NVIDIA Unleashes Desktop AI Supercomputing with DGX Spark and DGX Station
NVIDIA has dramatically expanded access to its cutting-edge AI technology with the unveiling of the DGX Spark and DGX Station, personal AI supercomputers powered by the groundbreaking NVIDIA Grace Blackwell platform. These desktop powerhouses bring data centre-level AI capabilities directly to developers, researchers, and data scientists, marking a significant leap forward in AI accessibility.
Democratising AI Development
The newly announced DGX Spark, formerly known as Project DIGITS, and DGX Station are built to enhance AI development. They allow users to prototype, fine-tune, and run large AI models directly on their desktops. With these powerful tools, AI professionals can streamline their workflow and accelerate innovation. This eliminates the traditional reliance on remote cloud or data centre resources, enabling rapid iteration and development. Users retain the flexibility to deploy their models on NVIDIA DGX Cloud or any other accelerated infrastructure when needed.
“AI has transformed every layer of the computing stack. It stands to reason a new class of computers would emerge — designed for AI-native developers and to run AI-native applications,” stated Jensen Huang, founder and CEO of NVIDIA. “With these new DGX personal AI computers, AI can span from cloud services to desktop and edge applications.”
DGX Spark: The World’s Smallest AI Supercomputer
The DGX Spark is powered by the NVIDIA GB10 Grace Blackwell Superchip, optimised for a desktop form factor. This superchip is equipped with a powerful NVIDIA Blackwell GPU. It features fifth-generation Tensor Cores and FP4 support, enabling exceptional AI performance. In fact, it can deliver up to 1,000 trillion operations per second of AI computing.
Furthermore, it is designed to handle the most demanding AI workloads. This includes tasks such as fine-tuning and inference with advanced models like NVIDIA Cosmos Reason and NVIDIA GR00T N1.
A key innovation is the NVIDIA NVLink-C2C interconnect technology, which provides a CPU+GPU-coherent memory model with 5x the bandwidth of fifth-generation PCIe. This allows for efficient data access and optimised performance for memory-intensive AI tasks.
DGX Station: Data Centre Performance on Your Desktop
The DGX Station, powered by the NVIDIA GB300 Grace Blackwell Ultra Desktop Superchip, not only brings data centre-level performance to the desktop but also delivers exceptional efficiency. Furthermore, featuring a massive 784GB of coherent memory space, the DGX Station significantly accelerates large-scale training and inferencing workloads. In addition, the GB300 Desktop Superchip includes an NVIDIA Blackwell Ultra GPU connected to a high-performance NVIDIA Grace CPU via NVLink-C2C, thereby ensuring seamless communication and performance.
Further enhancing its capabilities, the DGX Station incorporates the NVIDIA ConnectX-8 SuperNIC, supporting up to 800Gb/s networking.
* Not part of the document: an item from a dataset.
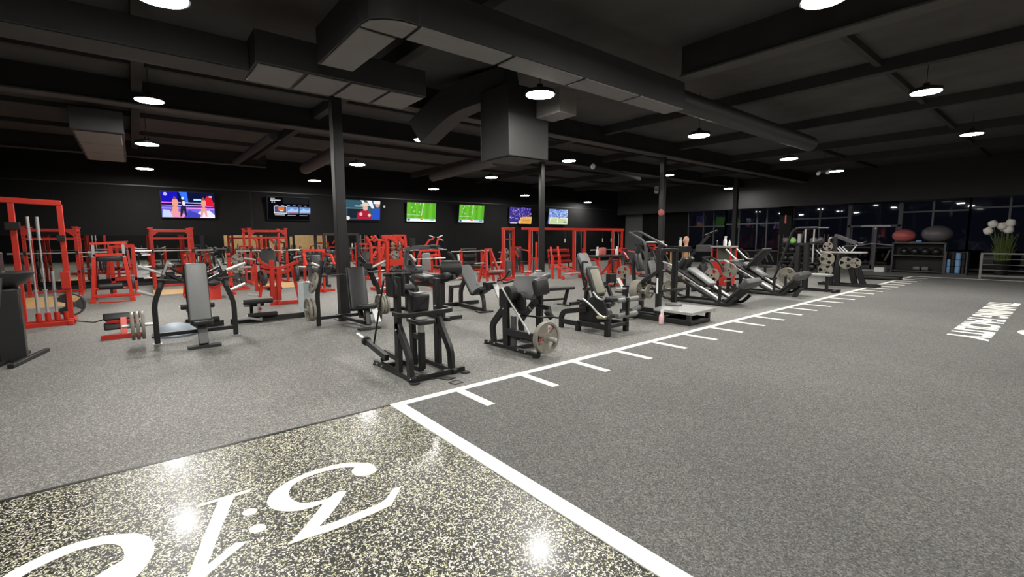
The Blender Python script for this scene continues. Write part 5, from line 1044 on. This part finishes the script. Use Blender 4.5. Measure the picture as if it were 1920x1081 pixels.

This enables high-speed connectivity for multi-DGX Station setups and network-accelerated data transfers.
Both systems leverage the NVIDIA CUDA-X AI platform for enhanced performance. Additionally, they provide access to NVIDIA NIM microservices through the NVIDIA AI Enterprise software platform. This ensures optimized and enterprise-supported inference capabilities.
Industry Support and Availability
Global system builders are actively preparing to develop and release DGX Spark and DGX Station systems. Notably, this includes industry leaders such as ASUS, Dell Technologies, HP Inc., and Lenovo. With their combined expertise, these companies aim to deliver cutting-edge AI computing solutions to the market.
Reservations for DGX Spark systems are open immediately. DGX Station is expected to be available from manufacturing partners like ASUS, BOXX, Dell, HP, Lambda, and Supermicro later this year.